Dataset section >>
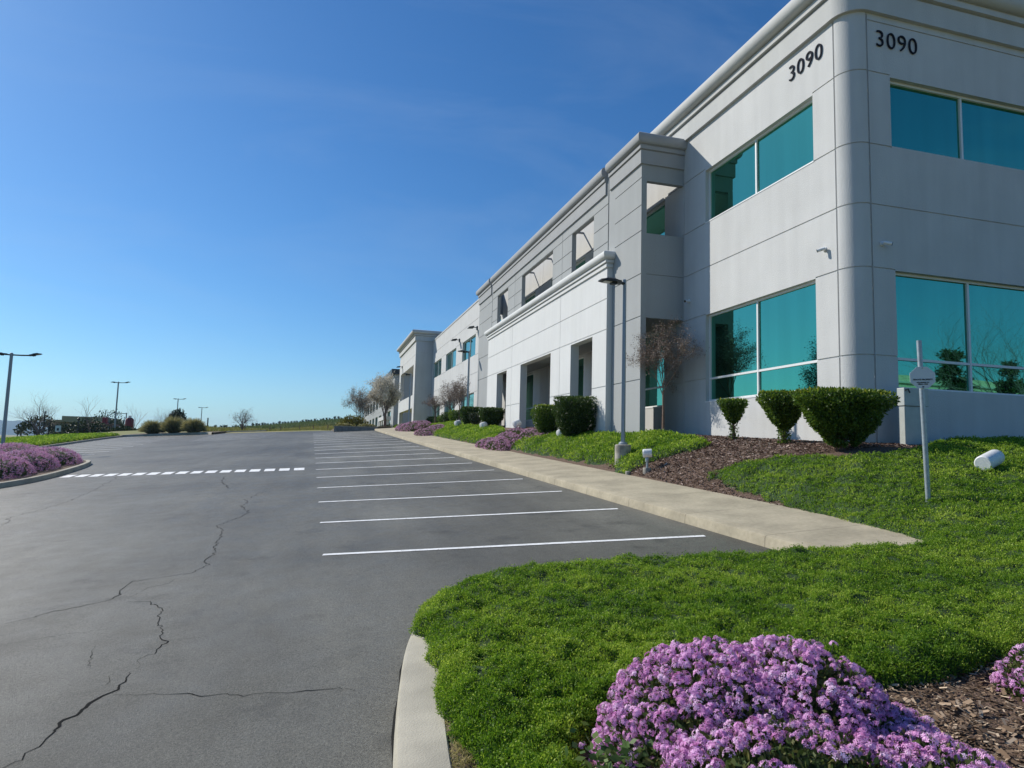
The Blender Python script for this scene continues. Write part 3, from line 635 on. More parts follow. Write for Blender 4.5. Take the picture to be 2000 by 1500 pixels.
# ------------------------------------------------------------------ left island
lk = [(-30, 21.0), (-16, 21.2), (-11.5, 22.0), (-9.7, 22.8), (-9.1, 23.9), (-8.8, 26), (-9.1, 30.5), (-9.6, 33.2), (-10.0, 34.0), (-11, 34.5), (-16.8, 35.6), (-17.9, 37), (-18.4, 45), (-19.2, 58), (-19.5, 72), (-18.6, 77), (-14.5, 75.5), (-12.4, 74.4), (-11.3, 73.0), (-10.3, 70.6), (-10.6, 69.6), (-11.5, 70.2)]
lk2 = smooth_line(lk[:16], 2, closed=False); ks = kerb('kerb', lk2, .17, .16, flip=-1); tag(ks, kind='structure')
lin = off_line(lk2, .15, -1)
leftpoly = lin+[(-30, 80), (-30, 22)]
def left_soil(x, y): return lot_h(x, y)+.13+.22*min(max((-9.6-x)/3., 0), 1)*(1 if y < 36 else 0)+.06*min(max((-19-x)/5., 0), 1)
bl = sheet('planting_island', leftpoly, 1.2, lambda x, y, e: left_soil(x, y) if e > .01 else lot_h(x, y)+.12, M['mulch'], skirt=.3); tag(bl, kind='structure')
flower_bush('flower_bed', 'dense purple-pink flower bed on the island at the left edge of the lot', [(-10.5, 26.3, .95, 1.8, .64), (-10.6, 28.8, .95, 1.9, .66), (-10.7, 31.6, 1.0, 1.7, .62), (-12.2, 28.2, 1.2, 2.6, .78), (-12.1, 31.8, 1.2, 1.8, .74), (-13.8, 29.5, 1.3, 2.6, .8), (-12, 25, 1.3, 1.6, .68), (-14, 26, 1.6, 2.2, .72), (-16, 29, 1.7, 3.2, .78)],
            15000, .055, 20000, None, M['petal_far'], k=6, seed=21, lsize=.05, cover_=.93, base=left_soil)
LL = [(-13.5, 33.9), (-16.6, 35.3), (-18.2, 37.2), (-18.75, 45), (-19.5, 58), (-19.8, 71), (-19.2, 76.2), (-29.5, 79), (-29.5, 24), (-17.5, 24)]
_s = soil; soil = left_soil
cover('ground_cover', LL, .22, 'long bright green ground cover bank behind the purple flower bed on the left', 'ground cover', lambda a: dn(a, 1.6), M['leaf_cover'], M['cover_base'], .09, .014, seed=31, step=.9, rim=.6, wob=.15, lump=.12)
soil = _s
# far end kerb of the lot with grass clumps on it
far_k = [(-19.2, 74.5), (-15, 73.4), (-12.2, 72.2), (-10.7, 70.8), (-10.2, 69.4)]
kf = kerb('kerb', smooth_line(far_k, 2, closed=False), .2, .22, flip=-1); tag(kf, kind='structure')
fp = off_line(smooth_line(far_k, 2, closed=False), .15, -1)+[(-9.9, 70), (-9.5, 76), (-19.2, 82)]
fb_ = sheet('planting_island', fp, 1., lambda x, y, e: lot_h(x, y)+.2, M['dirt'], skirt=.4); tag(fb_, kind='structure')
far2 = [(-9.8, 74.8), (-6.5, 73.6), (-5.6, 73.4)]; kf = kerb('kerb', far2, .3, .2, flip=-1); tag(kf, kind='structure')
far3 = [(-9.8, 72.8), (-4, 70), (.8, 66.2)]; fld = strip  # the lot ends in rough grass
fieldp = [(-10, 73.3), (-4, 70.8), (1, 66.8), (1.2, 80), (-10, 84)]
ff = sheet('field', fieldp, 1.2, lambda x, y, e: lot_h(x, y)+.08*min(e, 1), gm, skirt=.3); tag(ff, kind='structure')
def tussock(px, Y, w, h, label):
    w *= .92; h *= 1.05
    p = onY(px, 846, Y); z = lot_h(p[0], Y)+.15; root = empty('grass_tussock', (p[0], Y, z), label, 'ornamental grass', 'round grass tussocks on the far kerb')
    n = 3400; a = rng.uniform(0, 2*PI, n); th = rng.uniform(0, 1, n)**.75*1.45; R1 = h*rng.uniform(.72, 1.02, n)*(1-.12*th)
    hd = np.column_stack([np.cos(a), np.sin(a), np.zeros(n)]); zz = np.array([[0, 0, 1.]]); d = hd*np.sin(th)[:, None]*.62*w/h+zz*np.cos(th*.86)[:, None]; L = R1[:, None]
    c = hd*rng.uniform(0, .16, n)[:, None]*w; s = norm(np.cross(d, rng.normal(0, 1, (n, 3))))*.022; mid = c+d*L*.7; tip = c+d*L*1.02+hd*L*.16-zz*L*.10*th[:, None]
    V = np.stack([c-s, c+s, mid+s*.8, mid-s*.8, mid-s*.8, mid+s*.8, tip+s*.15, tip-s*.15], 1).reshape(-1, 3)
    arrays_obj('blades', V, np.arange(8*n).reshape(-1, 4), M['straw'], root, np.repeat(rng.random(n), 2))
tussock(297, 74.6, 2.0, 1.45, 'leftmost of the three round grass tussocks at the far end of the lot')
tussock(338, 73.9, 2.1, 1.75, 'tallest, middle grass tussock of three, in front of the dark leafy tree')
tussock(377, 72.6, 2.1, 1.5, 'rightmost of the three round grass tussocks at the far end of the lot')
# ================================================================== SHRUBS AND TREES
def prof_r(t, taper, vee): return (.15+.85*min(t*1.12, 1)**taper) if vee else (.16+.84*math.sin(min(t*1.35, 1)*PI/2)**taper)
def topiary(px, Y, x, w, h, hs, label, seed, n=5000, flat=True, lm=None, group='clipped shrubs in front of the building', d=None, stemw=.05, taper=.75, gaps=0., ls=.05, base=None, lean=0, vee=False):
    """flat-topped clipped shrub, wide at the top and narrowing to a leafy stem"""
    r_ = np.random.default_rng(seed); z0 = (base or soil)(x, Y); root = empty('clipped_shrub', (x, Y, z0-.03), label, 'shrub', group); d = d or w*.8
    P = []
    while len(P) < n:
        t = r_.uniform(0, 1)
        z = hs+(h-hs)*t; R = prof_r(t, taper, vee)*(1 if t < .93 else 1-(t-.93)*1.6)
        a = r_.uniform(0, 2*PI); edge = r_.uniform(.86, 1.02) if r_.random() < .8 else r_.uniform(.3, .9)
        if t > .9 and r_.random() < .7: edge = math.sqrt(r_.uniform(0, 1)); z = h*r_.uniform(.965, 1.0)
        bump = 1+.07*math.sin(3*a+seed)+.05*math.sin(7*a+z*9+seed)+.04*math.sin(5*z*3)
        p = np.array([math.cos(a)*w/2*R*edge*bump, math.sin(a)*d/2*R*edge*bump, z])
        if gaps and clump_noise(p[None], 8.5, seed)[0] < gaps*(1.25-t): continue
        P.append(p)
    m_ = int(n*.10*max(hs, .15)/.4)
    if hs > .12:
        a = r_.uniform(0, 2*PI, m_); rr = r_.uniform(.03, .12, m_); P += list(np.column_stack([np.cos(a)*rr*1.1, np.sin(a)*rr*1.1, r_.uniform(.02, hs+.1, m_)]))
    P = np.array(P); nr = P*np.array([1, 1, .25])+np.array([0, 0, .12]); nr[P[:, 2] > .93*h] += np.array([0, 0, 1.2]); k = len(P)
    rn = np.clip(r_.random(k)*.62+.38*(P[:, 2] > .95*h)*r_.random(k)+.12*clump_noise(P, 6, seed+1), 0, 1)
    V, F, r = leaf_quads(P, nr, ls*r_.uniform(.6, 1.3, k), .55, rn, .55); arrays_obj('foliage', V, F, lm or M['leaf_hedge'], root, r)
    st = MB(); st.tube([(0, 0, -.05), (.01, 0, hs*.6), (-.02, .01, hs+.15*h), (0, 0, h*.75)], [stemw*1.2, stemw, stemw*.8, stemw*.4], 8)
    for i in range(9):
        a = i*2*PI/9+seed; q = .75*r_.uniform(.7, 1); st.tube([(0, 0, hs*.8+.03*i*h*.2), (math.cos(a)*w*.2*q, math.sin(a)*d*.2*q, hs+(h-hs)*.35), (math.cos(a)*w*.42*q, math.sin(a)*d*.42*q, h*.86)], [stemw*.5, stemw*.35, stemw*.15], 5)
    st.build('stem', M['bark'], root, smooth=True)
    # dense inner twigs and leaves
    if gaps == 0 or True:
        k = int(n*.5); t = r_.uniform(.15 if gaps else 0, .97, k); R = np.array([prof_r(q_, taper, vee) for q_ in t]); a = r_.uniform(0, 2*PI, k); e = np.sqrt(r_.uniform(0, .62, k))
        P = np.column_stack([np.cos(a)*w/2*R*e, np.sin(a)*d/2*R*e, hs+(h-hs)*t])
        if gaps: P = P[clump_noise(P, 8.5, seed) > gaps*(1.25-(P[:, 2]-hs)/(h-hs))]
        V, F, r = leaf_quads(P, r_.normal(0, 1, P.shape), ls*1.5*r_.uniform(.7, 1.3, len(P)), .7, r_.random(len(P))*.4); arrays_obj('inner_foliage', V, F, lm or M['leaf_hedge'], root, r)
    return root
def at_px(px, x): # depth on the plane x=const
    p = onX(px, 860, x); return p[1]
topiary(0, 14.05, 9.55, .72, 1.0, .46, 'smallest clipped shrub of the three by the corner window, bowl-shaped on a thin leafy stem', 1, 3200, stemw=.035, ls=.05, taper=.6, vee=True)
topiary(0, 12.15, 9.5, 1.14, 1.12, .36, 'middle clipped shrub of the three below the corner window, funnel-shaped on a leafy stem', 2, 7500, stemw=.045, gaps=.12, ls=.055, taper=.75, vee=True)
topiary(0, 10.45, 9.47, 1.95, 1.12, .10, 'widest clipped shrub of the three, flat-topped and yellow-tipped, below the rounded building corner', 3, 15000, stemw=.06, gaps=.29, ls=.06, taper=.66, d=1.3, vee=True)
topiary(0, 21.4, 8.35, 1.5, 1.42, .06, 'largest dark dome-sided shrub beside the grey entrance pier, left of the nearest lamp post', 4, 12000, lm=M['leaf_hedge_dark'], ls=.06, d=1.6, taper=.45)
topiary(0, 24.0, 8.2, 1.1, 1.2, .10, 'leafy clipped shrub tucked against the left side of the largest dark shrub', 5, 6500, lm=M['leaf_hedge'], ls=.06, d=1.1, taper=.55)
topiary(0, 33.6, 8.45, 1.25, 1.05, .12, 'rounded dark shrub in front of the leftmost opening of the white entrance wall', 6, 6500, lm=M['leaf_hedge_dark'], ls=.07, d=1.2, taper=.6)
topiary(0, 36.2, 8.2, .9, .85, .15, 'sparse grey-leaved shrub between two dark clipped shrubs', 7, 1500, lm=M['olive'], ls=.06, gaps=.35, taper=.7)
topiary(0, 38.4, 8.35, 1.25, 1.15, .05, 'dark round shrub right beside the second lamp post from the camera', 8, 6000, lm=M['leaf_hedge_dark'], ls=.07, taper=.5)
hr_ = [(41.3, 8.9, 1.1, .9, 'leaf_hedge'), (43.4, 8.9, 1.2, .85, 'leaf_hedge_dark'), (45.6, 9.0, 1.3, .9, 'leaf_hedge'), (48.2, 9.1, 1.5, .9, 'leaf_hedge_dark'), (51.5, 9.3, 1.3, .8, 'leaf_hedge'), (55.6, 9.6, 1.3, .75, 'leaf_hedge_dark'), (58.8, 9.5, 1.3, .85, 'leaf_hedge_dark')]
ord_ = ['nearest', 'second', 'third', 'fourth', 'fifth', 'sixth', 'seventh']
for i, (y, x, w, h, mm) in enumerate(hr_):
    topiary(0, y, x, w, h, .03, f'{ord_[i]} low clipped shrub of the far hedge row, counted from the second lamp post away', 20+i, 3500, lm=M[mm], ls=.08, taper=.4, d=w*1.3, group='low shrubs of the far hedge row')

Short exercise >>
Within the listing above, copy each line that has the string "normal".

Result >>
    c = hd*rng.uniform(0, .16, n)[:, None]*w; s = norm(np.cross(d, rng.normal(0, 1, (n, 3))))*.022; mid = c+d*L*.7; tip = c+d*L*1.02+hd*L*.16-zz*L*.10*th[:, None]
        V, F, r = leaf_quads(P, r_.normal(0, 1, P.shape), ls*1.5*r_.uniform(.7, 1.3, len(P)), .7, r_.random(len(P))*.4); arrays_obj('inner_foliage', V, F, lm or M['leaf_hedge'], root, r)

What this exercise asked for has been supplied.